Description de la saisine

Le 31 août 2022, M. Sven De Roeck a saisi le CDJM à propos d’un article publié par Le Parisien dans son édition du 29 juillet 2022 et titré « Je ne sais plus rien de mes enfants ». Cet article a également été mis en ligne le même jour sur le site du quotidien sous le titre « Enfants enlevés par leur mère en Roumanie : “J’ai l’impression d’être dans un mauvais thriller”, confie le père ».

M. De Roeck formule le grief de non-respect de l’offre de réplique. À l’appui, il affirme « connaître très bien l’affaire en question ainsi que la vraie victime », et défend dans la saisine adressée au CDJM une thèse inverse à celle exposée par le père de famille interrogé dans l’article en cause.

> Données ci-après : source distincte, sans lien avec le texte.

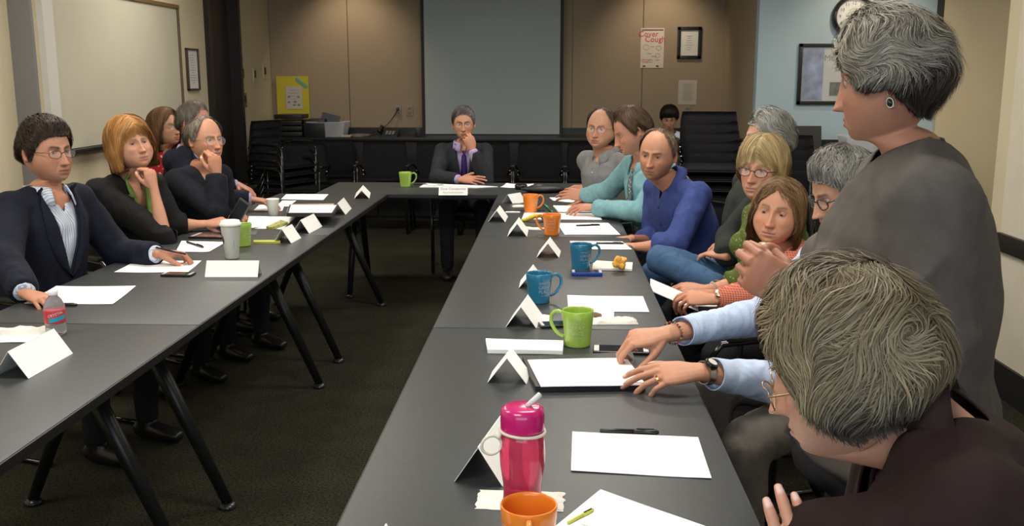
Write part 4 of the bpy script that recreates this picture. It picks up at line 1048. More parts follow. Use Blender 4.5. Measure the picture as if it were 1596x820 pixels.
# ================================================================== TABLES
TZ = .74
ttop = mat('charcoal_laminate', (.032, .036, .037), rough=.42, spec=.5, bump=.06, bscale=600, var=.10, vscale=90)
tedge = mat('black_table_edge', (.010, .010, .010), rough=.45); tleg = mat('black_powder_coat', (.012, .012, .012), rough=.35, metal=.2)
def make_table(cx, cy, L, Wd, along, label):
    t = thing('folding_table', label, 'table', (cx, cy, 0), 0 if along == 'y' else -pi/2, 'meeting tables set in a U shape')
    mb = MB().box((0, 0, TZ-.013), (Wd-.004, L-.004, .026), bev=.003); mb.build('tabletop', ttop, t, local=True, auto=40)
    mb = MB()
    for s_ in (-1, 1): mb.box((s_*(Wd/2-.001), 0, TZ-.015), (.006, L-.003, .026), bev=.002); mb.box((0, s_*(L/2-.001), TZ-.015), (Wd-.003, .006, .026), bev=.002)
    mb.build('edge_band', tedge, t, local=True)
    MB().box((0, 0, TZ-.055), (.06, L-.5, .05)).build('beam', tleg, t, local=True)
    for e in (-1, 1):
        y = e*(L/2-.22)
        MB().box((0, y, TZ-.038), (Wd-.2, .05, .022)).build('leg_bracket', tleg, t, local=True)
        for s_ in (-1, 1):
            mb = MB(); p0 = Vector((s_*.07, y, TZ-.04)); p1 = Vector((s_*(Wd/2-.02), y, .02)); d = (p1-p0)
            mb.tube([p0, p0+d*.5, p1], [.030, .025, .019], n=12); lg_ = mb.build('leg', tleg, t, local=True, smooth=True)
            g_ = MB().lathe([(.030, 0), (.033, .006), (.030, .014), (.018, .022), (0, .024)], c=(s_*(Wd/2-.02), y, 0), n=20)
            g_.build('glide', mat('black_glide', (.02, .02, .02), rough=.25), lg_, local=True, smooth=True)
    return t
XRL, XRR = -.385, .375; XLI, XLO = -1.15, -1.91
for i, (a, b_) in enumerate(((1.18, 3.008), (3.012, 4.842), (4.846, 6.62))):
    w_ = ('nearest', 'middle', 'farthest')[i]
    make_table((XRL+XRR)/2, (a+b_)/2, b_-a, XRR-XRL, 'y', 'charcoal table, %s of the three down the right side of the U' % w_)
    make_table((XLI+XLO)/2, (a+b_)/2, b_-a, XLI-XLO, 'y', 'charcoal table, %s of the three down the left side of the U' % w_)
make_table(-.63, 7.005, 2.06, .755, 'x', 'charcoal table across the far end of the U before the man in suit')
# ================================================================== CHAIRS
cf = fabric('black_upholstery', (.014, .014, .016), fd=.003); cfr = mat('glossy_black_tube', (.010, .010, .010), rough=.18, metal=.3, coat=.4); chrome = mat('chrome_stud', (.6, .6, .6), metal=1, rough=.15)
def pad(w, d, h, z, y, name, root, curve=0., ry=0.):
    mb = MB(); n = 10; V = []; F = []
    for side_ in (1, -1):
        for i in range(n+1):
            for j in range(n+1):
                a, b_ = -1+2*i/n, -1+2*j/n; e = (1-abs(a)**6)**.5*(1-abs(b_)**6)**.5
                V.append((a*w/2*(1-.06*abs(b_)**4), b_*d/2, side_*h/2*(.25+.75*e)+curve*(a*a)))
    k = (n+1)**2
    for i in range(n):
        for j in range(n):
            q = (i*(n+1)+j, (i+1)*(n+1)+j, (i+1)*(n+1)+j+1, i*(n+1)+j+1); F.append(q); F.append(tuple(k+c for c in q[::-1]))
    for i in range(n):
        for (p, q_) in ((i*(n+1), (i+1)*(n+1)), ((i+1)*(n+1)+n, i*(n+1)+n), (i+1, i), (n*(n+1)+i, n*(n+1)+i+1)): F.append((p, q_, k+q_, k+p))
    M = Matrix.Translation((0, y, z)) @ Matrix.Rotation(ry, 4, 'X')
    mb.add([M@Vector(v) for v in V], F); return mb.build(name, cf, root, local=True, smooth=True)
def make_chair():
    t = thing('arm_chair', 'x', 'chair')
    pad(.47, .46, .06, .45, .0, 'seat', t, curve=-.0)
    pad(.45, .40, .045, .69, -.225, 'backrest', t, curve=-.0, ry=pi/2-.14)
    for s_ in (-1, 1):
        x = s_*.255; mb = MB()
        mb.tube([(x, .20, .012), (x, .215, .30), (x, .20, .62), (x, .17, .655), (x, .0, .665), (x, -.18, .66), (s_*.235, -.225, .63), (s_*.20, -.235, .56)], .0115, n=8)
        mb.tube([(x, -.02, .42), (x, -.14, .22), (x, -.25, .012)], .0115, n=8); mb.tube([(x, .20, .014), (x, -.25, .014)], .010, n=6); mb.build('side_frame', cfr, t, local=True, smooth=True)
        mb = MB().box((x, .03, .675), (.036, .25, .022), bev=.008); mb.build('armrest', mat('black_armrest', (.012, .012, .012), rough=.3), t, local=True, auto=40)
        mb = MB()
        for z in (.56, .60): mb.lathe([(.0, -.004), (.010, -.004), (.010, .006), (0, .010)], c=(s_*.222, -.20, z), n=10)
        mb.build('stud', chrome, t, local=True, smooth=True)
    mb = MB(); mb.tube([(-.25, .10, .42), (.25, .10, .42)], .010); mb.tube([(-.25, -.10, .42), (.25, -.10, .42)], .010); mb.build('seat_rail', cfr, t, local=True)
    return t
chair0 = make_chair(); _used = [False]
def chair(x, y, az, label, z=0., group=None):
    c = chair0 if not _used[0] else copy_tree(chair0); _used[0] = True
    c.location = (x, y, z); c.rotation_euler = (0, 0, radians(az-90)); c['label'] = label
    if group: c['group'] = group
    elif 'group' in c: del c['group']
    return c
ORD = ['first', 'second', 'third', 'fourth', 'fifth', 'sixth', 'seventh', 'eighth']
for i, u in enumerate((472, 596, 678, 760, 840, 921, 1002)):
    q = at_y(u, 250, 9.62); chair(q.x, 9.62+(.0 if i else -.15), -90+(3 if i % 2 else -2), 'empty black armchair, %s from the left in the row before the counter' % ORD[i], group='row of black armchairs before the counter')
q = at_y(520, 250, 9.95); chair(q.x-.02, 9.98, -80, 'empty black armchair squeezed behind the left end of the row')
# chairs stacked: each a chair of its own
for k in range(6): chair(1.27-.010*k, 7.72, -100+k*1.0, ('lowest', 'second', 'third', 'fourth', 'fifth', 'topmost')[k]+' chair of the black stack beside the seated child', z=.001+k*.075, group='stacked black chairs right of the child')
for k in range(4): chair(1.66-.01*k, 7.15, -110, ('lowest', 'second', 'third', 'topmost')[k]+' chair of the lower black stack in front of the pale wall', z=.001+k*.075, group='lower stack of black chairs')
for k in range(4): chair(-2.68, 9.45+.02*k, -25, ('lowest', 'second', 'third', 'topmost')[k]+' chair of the black stack in the far left corner', z=.001+k*.075, group='stack of chairs in the left corner')
chair(-2.75, 7.6, -30, 'empty black armchair standing alone by the dark doorway')
# folded boards leaning in the left corner
for i, (dy, c_, h) in enumerate(((0, (.30, .22, .12), .80), (.10, (.36, .27, .16), .86), (.19, (.42, .42, .40), .82), (.28, (.24, .17, .10), .84))):
    q = MB().box((-3.09+.02*i, 10.0+dy, .43), (.22, .025, h), M=Matrix.Translation((-3.02, 10.0+dy, h/2+.002)) @ Matrix.Rotation(radians(-3-i), 4, 'Y') @ Matrix.Diagonal((1, 1, 1, 1)), bev=.003)
    tag(q.build('leaning_board', mat('board_%d' % (i+1), c_, rough=.7, var=.2, vscale=12), None, origin=(-3.02, 10.0+dy, 0)), ('tan', 'light tan', 'pale grey', 'brown')[i]+' flat board leaning in the far left corner', 'board', 'boards leaning beside the door')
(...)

Il considère donc que « le journaliste aurait dû, au minimum, prendre le point de vue de cette femme – qui est tout autre que celui mis en avant par cet homme ». Il affirme qu’« elle n’a jamais été contactée avant la publication » et que « quand elle demande un droit de réponse, le journaliste ignore d’abord ses messages et puis lui dit de “prendre un avocat”… »

Recevabilité

Le 4 octobre, M. Xavier Genovesi, directeur juridique du groupe Les Échos-Le Parisien, a indiqué par courrier au CDJM que, d’après lui, cette saisine n’était pas recevable. M. Genovesi invoque à l’appui de cette affirmation l’article 1.4 du règlement intérieur du CDJM en écrivant que cet article « indique que le requérant doit être “concerné directement par l’acte journalistique en cause” ». Il en conclut que le requérant n’a pas qualité pour saisir le CDJM.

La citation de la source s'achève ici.